Futures dropped as much as 3 percent in New York after climbing 16 percent the previous seven sessions. Iraq will boost crude shipments by about 5 percent in the next few days following an agreement to resume exports from three oil fields in Kirkuk. The Niger Delta Avengers declared an end to attacks on oil infrastructure and will conduct talks with the government, according to a statement on a website that says it represents the group.

Oil had entered a bull market on Thursday, having climbed more than 20 percent since dipping below $40 a barrel earlier in the month. Speculation that informal OPEC talks next month may lead to action to stabilize the market had pushed prices higher, yet some oil-producing nations may be reluctant to cap output as crude’s two-year slump continues to erode revenue. 

“Because of the fiscal position many oil producers find themselves in, they all desperately want to produce more volume,” Stephen King, senior economic adviser to HSBC Holdings Plc in London, said in a Bloomberg Television interview. “A freeze in itself would be very good news for the oil market. The difficulty is trying to enforce a freeze in any particularly credible way.”

West Texas Intermediate for September delivery, which expires Monday, slid as much as $1.43 to $47.09 a barrel on the New York Mercantile Exchange. The contract rose 30 cents on Friday to close at $48.52 for a seventh day of gains, the longest run since July 2012. The more-active October future was down $1.41 at $47.70 as of 11:49 a.m. London time. Total volume traded was about 22 percent above the 100-day average.

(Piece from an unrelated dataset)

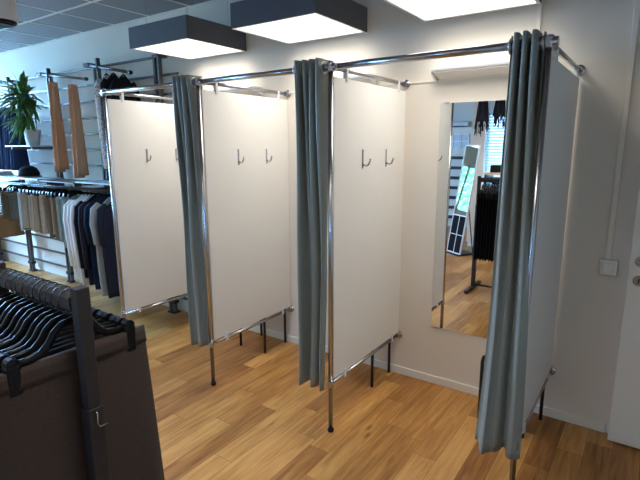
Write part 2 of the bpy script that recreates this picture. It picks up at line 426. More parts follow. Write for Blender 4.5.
# slim wall lamps above the mirrors
def wall_lamp(x0, x1, label):
    t = thing('wall_lamp', label, 'lamp', (x0, 0, 2.05), 'slim lamps over the fitting room mirrors'); w = x1 - x0
    def prism(b, a0, a1, pts): b.rings([[(a0, y, z) for y, z in pts], [(a1, y, z) for y, z in pts]])
    b = B(); prism(b, 0, w, [(0, 0.028), (-0.11, 0.052), (-0.115, 0.068), (0, 0.068)]); b.build('housing', 'white_metal', t, bevel=0.003)
    b = B(); prism(b, 0.02, w - 0.02, [(-0.004, 0.012), (-0.10, 0.042), (-0.10, 0.051), (-0.004, 0.028)]); b.build('cover', 'opal', t)
    for s in (0, w - 0.008):
        b = B(); prism(b, s, s + 0.008, [(0, 0.0), (-0.108, 0.04), (-0.108, 0.055), (0, 0.03)]); b.build('end_cap', 'white_metal', t)
    return t
w3 = wall_lamp(1.708, 2.25, 'slim white lamp on the wall above the tall mirror')
dup(w3, (PX[1] + 0.21 + 0.02, 0, 2.05), 'slim white wall lamp just showing over the partition left of the wall mirror')
dup(w3, (PX[0] + 0.235, 0, 2.05), 'slim white wall lamp of the left fitting room, peeking over the middle partition')

# stools in the booths
st = thing('stool', 'black metal stool in the left fitting room, four thin legs seen under the partition', 'stool', (0.325, -0.165, 0), 'black stools in the fitting rooms')
for sx in (-1, 1):
    for sy in (-1, 1):
        x, y = sx * 0.135, sy * 0.13
        B().tube([(x, y, 0.0), (x, y, 0.38), (x * 0.97, y * 0.97, 0.405), (x * 0.85, y * 0.85, 0.42), (x * 0.5, y * 0.5, 0.423)], 0.0105, 10).build('leg', 'black_metal', st, smooth=True)
B().lathe([(0.01, 0.425), (0.145, 0.425), (0.155, 0.432), (0.155, 0.442), (0.145, 0.45), (0.01, 0.45)], (0, 0, 0), 32).build('seat', 'black_plastic', st)
dup(st, (1.31, -0.165, 0), 'black metal stool in the middle fitting room, seen under the partition left of the mirror')
dup(st, (2.338, -0.172, 0), 'black metal stool in the right fitting room, one leg showing left of the green curtain').rotation_euler = (0, 0, math.radians(-11))

# ------------------------------------------------------------------ pendant lamps
def pendant(label):
    t = thing('pendant_lamp', label, 'lamp', (0, 0, 2.395), 'square box pendant lamps')
    hx, hy, h, e = 0.333, 0.297, 0.152, 0.02
    b = B()
    b.box(-hx, hx, -hy, -hy + 0.004, 0, h).box(-hx, hx, hy - 0.004, hy, 0, h).box(-hx, -hx + 0.004, -hy, hy, 0, h).box(hx - 0.004, hx, -hy, hy, 0, h).box(-hx, hx, -hy, hy, h - 0.004, h)
    b.build('housing', 'lamp_box', t)
    b = B(); i = 0.004
    b.box(-hx + i, hx - i, -hy + i, -hy + e, 0.0, 0.006).box(-hx + i, hx - i, hy - e, hy - i, 0.0, 0.006)
    b.box(-hx + i, -hx + e, -hy + e, hy - e, 0.0, 0.006).box(hx - e, hx - i, -hy + e, hy - e, 0.0, 0.006)
    b.build('rim', 'lamp_rim', t)
    B().box(-hx + e, hx - e, -hy + e, hy - e, 0.004, 0.010).build('diffuser', 'lamp_glow', t)
    for sx in (-1, 1):
        for sy in (-1, 1):
            B().tube([(sx * 0.24, sy * 0.2, h), (sx * 0.24, sy * 0.2, ZC - 2.395)], 0.0012, 6).build('suspension_wire', 'wire', t)
    l = bpy.data.lights.new('lamp_light', 'AREA'); l.shape = 'RECTANGLE'; l.size = 2 * (hx - e) - 0.01; l.size_y = 2 * (hy - e) - 0.01
    l.energy = 4.5; l.color = (1.0, 0.945, 0.88); l.spread = math.radians(134)
    lo = bpy.data.objects.new('lamp_light', l); COL.objects.link(lo); lo.parent = t; lo.location = (0, 0, 0.003)
    return t
pl = pendant('dark square pendant lamp at the left, hanging over the left fitting room'); pl.location = (-0.195, -0.355, 2.395)
dup(pl, (0.905, -0.365, 2.395), 'dark square pendant lamp in the middle of the three, over the middle fitting room')
dup(pl, (1.985, -0.40, 2.395), 'dark square pendant lamp at the top right, cut by the upper frame edge')
for x, y, lab in ((-3.0, -4.1, 'added dark square pendant lamp, unseen fill over the shop floor, by the rear street window'), (-0.9, -4.1, 'added dark square pendant lamp, unseen fill over the shop floor, before the far display rails'),
                  (1.2, -3.9, 'added dark square pendant lamp, unseen fill over the shop floor, nearest the blind'), (2.3, -2.15, 'added dark square pendant lamp, unseen fill in front of the right fitting room, above the viewer'), (0.6, -2.75, 'added dark square pendant lamp, unseen fill above the foreground clothes rack')):
    dup(pl, (x, y, 2.395), lab, 'added fill lamps over the shop floor')  # unseen pendants added to raise the fill light in the room

# spotlight / speaker at the upper left corner
sp = thing('ceiling_spotlight', 'pale cylindrical ceiling spotlight with dark rim, cut by the upper left corner', 'lamp', (-0.66, -1.5, 2.43))
B().lathe([(0.10, 0.02), (0.105, 0.03), (0.105, 0.30), (0.03, 0.31)], (0, 0, 0), 32).build('housing', 'white_metal', sp, smooth=False)
B().lathe([(0.02, 0.004), (0.088, 0.002), (0.097, 0.01), (0.097, 0.02)], (0, 0, 0), 32).build('rim', 'black_plastic', sp)
B().lathe([(0.01, 0.0), (0.07, -0.006), (0.082, 0.003)], (0, 0, 0), 32).build('lens', 'black_plastic', sp)
B().tube([(0, 0, 0.305), (0, 0, ZC - 2.43)], 0.012, 12).build('stem', 'white_metal', sp)

# ------------------------------------------------------------------ garment makers (local origin = hanging point)
def drape_rings(w0, w1, length, t0, t1, nf, seed, top=0.0, n=40, m=16, amp=0.012, droop=0.0):
    rnd = random.Random(seed); ph = [rnd.uniform(0, 6.28) for _ in range(3)]
    rs = []
    for k in range(m + 1):
        f = k / m; hw = (w0 + (w1 - w0) * f) / 2; ht = (t0 + (t1 - t0) * f) / 2
        ring = []
        for i in range(n):
            a = 2 * PI * i / n
            cy, sx = math.cos(a), math.sin(a)
            y = hw * math.copysign(abs(cy) ** 0.8, cy); x = ht * math.copysign(abs(sx) ** 0.8, sx)
            g = f ** 0.7
            x += amp * g * (math.sin(nf * PI * y / max(hw, 0.01) + ph[0]) + 0.5 * math.sin(1.7 * nf * PI * y / max(hw, 0.01) + ph[1] + 2 * f))
            z = top - length * f - droop * abs(cy) * (1 - f)
            ring.append((x, y, z))
        rs.append(ring)
    return rs

def hanger(label, group, w=0.40, fancy=True):
    """hanging point = centre of the rail it hangs on; body lies in the local YZ plane"""
    t = thing('clip_hanger', label, 'hanger', (0, 0, 0), group)
    r = 0.031 if fancy else 0.016
    pts = [(0, r * math.sin(a), r * math.cos(a)) for a in [(-2.2 + 0.3 * i) for i in range(15)] if a < 2.1]
    pts = pts + [(0, 0.5 * r, -r * 1.15), (0, 0.0, -r * 1.5), (0, 0, -r * 1.5 - 0.03)]
    B().tube(pts, 0.0018, 6).build('hook', 'black_metal', t, smooth=True)
    zb = -r * 1.5 - (0.004 if fancy else 0.012)
    q = 0.70 if fancy else 0.36
    h = w / 2
    prof = [(-h, -0.105), (-h * 0.7, -0.102), (-h * 0.52, -0.094), (-h * 0.40, -0.07), (-h * 0.30, -0.035), (-h * 0.18, -0.012), (0, -0.004), (h * 0.18, -0.012), (h * 0.30, -0.035), (h * 0.40, -0.07), (h * 0.52, -0.094), (h * 0.7, -0.102), (h, -0.105)]
    B().tube([(0, y, zb + z * q) for y, z in prof], 0.008, 10, sx=(0.0055, 0.011)).build('body', 'black_plastic', t, smooth=True)
    for s in (-1, 1):
        y = s * h * 0.93
        c = B().box(-0.0145, 0.0145, y - 0.018, y + 0.018, zb - 0.105 * q - (0.072 if fancy else 0.04), zb - 0.105 * q + 0.006).build('clip', 'black_plastic', t, bevel=0.006)
        B().lathe([(0.005, -0.013), (0.016, -0.011), (0.016, 0.011), (0.005, 0.013)], (0, y, zb - 0.105 * q + 0.008), 12, 'x').build('spring', 'black_plastic', c)
    t['zbar'] = zb - (0.082 if fancy else 0.048)
    return t

# ------------------------------------------------------------------ foreground rack
rx1, ry, rz = 1.763, -2.434, 1.272
rk = thing('garment_rack', 'dark grey steel garment rack with square post in the lower left foreground', 'clothes rack', (rx1, ry, 0))
for px in (0.0, -0.46):
    p = B().box(px - 0.017, px + 0.017, -0.017, 0.017, 0.993, 1.315).build('post', 'rack_metal', rk, bevel=0.003)
    B().box(px - 0.0205, px + 0.0205, -0.0205, 0.0205, 0.04, 0.993).build('sleeve', 'rack_metal', p, bevel=0.003)
    B().box(px - 0.022, px + 0.022, -0.26, 0.26, 0.012, 0.04).build('foot', 'rack_metal', rk, bevel=0.004)
    for y in (-0.23, 0.23): B().lathe([(0.02, 0.0), (0.02, 0.012)], (px, y, 0), 14).build('foot_pad', 'black_plastic', rk)
    if px == 0:
        for z in (1.229, 1.098): B().lathe([(0.0048, 0.0165), (0.0048, 0.0176)], (0, 0, z), 12, 'x').build('hole', 'black_metal', p)
        B().tube([(0.021, -0.002, 0.985), (0.027, -0.002, 0.978), (0.027, -0.004, 0.955), (0.029, 0.0, 0.943), (0.032, 0.022, 0.943)], 0.0022, 8).build('locking_pin', 'chrome', p, smooth=True)
o = [(y, z) for y, z in ((-0.021, -0.014), (-0.011, -0.025), (0.011, -0.025), (0.021, -0.014), (0.021, 0.014), (0.011, 0.025), (-0.011, 0.025), (-0.021, 0.014))]
B().rings([[(-0.442, y, rz + z) for y, z in o], [(-0.018, y, rz + z) for y, z in o]]).build('rail', 'rack_metal', rk)
B().box(-0.44, -0.02, -0.011, 0.011, 0.045, 0.065).build('stretcher', 'rack_metal', rk)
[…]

Brent for October settlement dropped 3.2 percent to $49.25 a barrel on the London-based ICE Futures Europe exchange, trading at a premium of $1.55 to WTI for the same month. The global benchmark crude slipped 1 cent on Friday to close at $50.88.

Iraq will increase exports by about 150,000 barrels a day as shipments resume from the Baba Gorgor, Jambour and Khabbaz fields, Fouad Hussein, a member of the oil and energy committee of the Kirkuk provincial council, said by phone Sunday. The nation is the second-biggest OPEC producer, pumping 4.36 million barrels a day last month, according to data compiled by Bloomberg.

Oil-market news:

  • Nigerian militants said they will cease hostilities in the Niger Delta “against all interest of the multinational oil corporations,” to support talks with the government, according to the statement.
  • Eni SpA Chief Executive Officer Claudio Descalzi said in a Bloomberg Television interview that he favors OPEC freezing output.
  • Morgan Stanley said it continues to view “a meaningful OPEC production agreement as highly unlikely.”
  • Hedge funds trimmed their short position in WTI by 56,907 futures and options during the week ended Aug. 16, the most in data going back to 2006, according to the Commodity Futures Trading Commission.
  • U.S. drillers added rigs for an eighth week, the longest run since April 2014, according to Baker Hughes Inc. data on Friday.